We have already discussed about one major issue with contiguous memory allocation which was space allocation. Now today we will be looking at the second major issue with contiguous memory allocation which is Address Translation in Contiguous Memory - operating system tutorial. So, let's see how this address translation is done:
A brief Idea
Before getting to address translation remember that CPU generates a Logical Address for Secondary Memory. But since the access time of secondary memory is very high so we break the logical address into Physical Address and give that address to main memory. So we place the important data from secondary memory to main memory and break the logical address into physical address.
Address Translation in Contiguous Memory
Address Translation in contiguous memory is an easy task because if you pick a data from secondary memory and push it into the main memory then you pick the data in a contiguous fashion which means if you know the base address of data then you can decode the entire address. However this is not so in non-contiguous memory allocation.
So in contiguous memory you just need a base address of the process and then you can compute the entire address of the process and you'll get the Physical Address which can be used to access the main memory.
Now let's understand the diagram.
1. Suppose there is a process P placed in the main memory with its base address as 100. Process P has i, i+1, i+2, i+3......., i+99 instructions.
2. Now suppose CPU wants to access instruction number 52.
3. Now we know that the 1st instruction is placed at address 100 and we want to compute instruction number 52 which will be at 100+52=152th position.
4. We have a relocation register which stores the base address of the process in the main memory.

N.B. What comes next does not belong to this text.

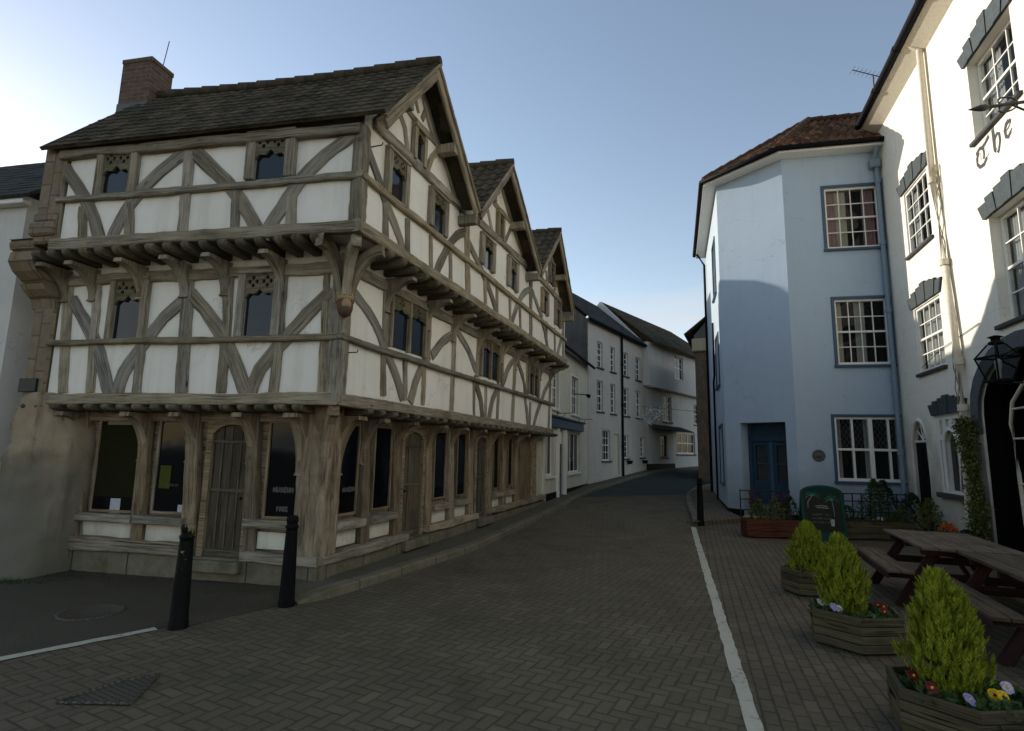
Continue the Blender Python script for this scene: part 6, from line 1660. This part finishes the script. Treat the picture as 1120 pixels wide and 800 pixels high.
def conifer(label, x, y, z0, h, r, seed, lean=(0, 0), tips=1):
    t = thing('conifer_shrub', label, 'conifer', (x, y, z0), 0, 'golden conifers in the wooden planters')
    mb = LMB()
    prof = lambda f: r * (min(1, .72 + f * 1.1) if f < .25 else (1 - ((f - .25) / .75) ** 2.1) * 1.0) + .012
    spray_cloud(mb, 0, 0, .02, h, prof, 3400, seed, lean)
    if tips > 1:
        spray_cloud(mb, r * .45, -.02, h * .4, h * .84, lambda f: r * .5 * (1 - f ** 1.6) + .01, 700, seed + 5)
    mb.build('foliage', M['conifer'], t)
    mb = LMB()
    rs = random.Random(seed)
    rows = []
    for i in range(9):
        f = i / 8; R = prof(f) * .6; rows.append([((R * (1 + .1 * math.sin(3 * a + i))) * math.cos(a) + lean[0] * f, (R * (1 + .1 * math.sin(3 * a + i))) * math.sin(a) + lean[1] * f, .02 + (h * .93) * f) for a in [2 * math.pi * k / 14 for k in range(14)]])
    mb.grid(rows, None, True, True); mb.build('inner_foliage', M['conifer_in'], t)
    mb = LMB(); mb.tube([(0, 0, -.05), (0, 0, h * .5)], .018, 6); mb.build('trunk', M['brownpaint'], t)
    return t
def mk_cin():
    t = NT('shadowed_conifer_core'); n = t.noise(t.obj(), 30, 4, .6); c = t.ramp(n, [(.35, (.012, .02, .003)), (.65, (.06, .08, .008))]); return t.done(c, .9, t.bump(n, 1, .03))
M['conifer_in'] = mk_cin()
def hex_planter(label, x, y, R, h, rz):
    t = thing('wooden_planter', label, 'planter', (x, y, 0), rz, 'wooden planters along the forecourt line')
    n = 6
    nb = 4
    for b in range(nb):
        mb = LMB(); z0, z1 = .02 + b * h / nb, .02 + (b + 1) * h / nb - .006; ro = R; ri = R - .035
        for k in range(n):
            a0, a1 = 2 * math.pi * (k + .5) / n, 2 * math.pi * (k + 1.5) / n; jit = random.uniform(-.003, .003)
            P = lambda r_, a, z: ((r_ + jit) * math.cos(a), (r_ + jit) * math.sin(a), z)
            e = .006; c0 = random.uniform(0, 9); w_ = 2 * R * math.sin(math.pi / n)
            mb.face([P(ro, a0, z0 + e), P(ro, a1, z0 + e), P(ro, a1, z1 - e), P(ro, a0, z1 - e)], [(c0, c0), (c0 + w_, c0), (c0 + w_, c0 + .09), (c0, c0 + .09)])
            mb.face([P(ro, a0, z1 - e), P(ro, a1, z1 - e), P(ro - e, a1, z1), P(ro - e, a0, z1)]); mb.face([P(ro - e, a0, z0), P(ro - e, a1, z0), P(ro, a1, z0 + e), P(ro, a0, z0 + e)])
            mb.face([P(ro - e, a0, z1), P(ro - e, a1, z1), P(ri, a1, z1), P(ri, a0, z1)], [(c0, 0), (c0 + w_, 0), (c0 + w_, .03), (c0, .03)]); mb.face([P(ri, a0, z1), P(ri, a1, z1), P(ri, a1, z0), P(ri, a0, z0)], [(c0, 0), (c0 + w_, 0), (c0 + w_, .08), (c0, .08)])
            if b == 0: mb.face([P(ro - e, a1, z0), P(ro - e, a0, z0), P(ri, a0, z0), P(ri, a1, z0)])
        mb.build('side_boards', M['planter'], t)
    mb = LMB(); rows = []
    mb.lathe([(.01, h - .10), (R * .6, h - .07), (R - .036, h - .09)][::-1], 24); mb.build('soil', M['soil'], t)
    return t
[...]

5. This register helps in computing the exact physical address of the instruction. Like we wanted to compute instruction number 52 then we will add 52 with the value of relocation register which is 100 or 152.
6. But there is a issue in the above process.
7. If there were 100 instructions in the process in main memory, base address was 100 and CPU wanted the physical address of instruction 112. Then it is an invalid request because at-most we can have 100+100=200 as physical address but in the above scenario the physical address comes out to be 100+112=312.
8. So to avoid this problem we have the limit register part in the diagram which is a security mechanism.
9. The limit register stores the size of the process. Let say our size of process was 100.
10. Now the less than sign (<) implies that we can generate addresses from 0 - 99. The address will passed on and added to base address and you will get the corresponding physical address.
11. But if someone wants to access an address greater than 99 than the system will generate a trap.
Question:
We are given the limit register values and relocation register values for processes. We have the following request made be processes :
P0 - 450
P1 - 300
P2 - 210
P3 - 450
P4 - 80
Now you have to check if the requests are legal or not.
sol
Limit of P0 = 500
Base address value = 1200
Request made = 450
450<500, hence it is a legal request. Thus, the physical address becomes 1200+450=1650.
Limit of P1 = 275
Base address value = 550
Request made = 300
300>275, hence it is an illegal request.
Limit of P2 = 212
Base address value = 880
Request made = 210
210<212, hence it is a legal request. Thus, the physical address becomes 880+210=1090.
Limit of P3 = 420
Base address value = 1400
Request made = 450
450>420, hence it is an illegal request.
Limit of P4 = 118
Base address value = 200
Request made = 80
80<118, hence it is a legal request. Thus, the physical address becomes 200+80=280.
Conclusion
Address Translation in Contiguous Memory - operating system tutorial is very easy because the processes are in contiguous fashion. but the 2 major issues in contiguous memory allocation are Internal Fragmentation and External Fragmentation. Now Internal Fragmentation is not a big issue because it is internal to the process and generally smaller but the external fragmentation is a problem because a lot of memory is wasted.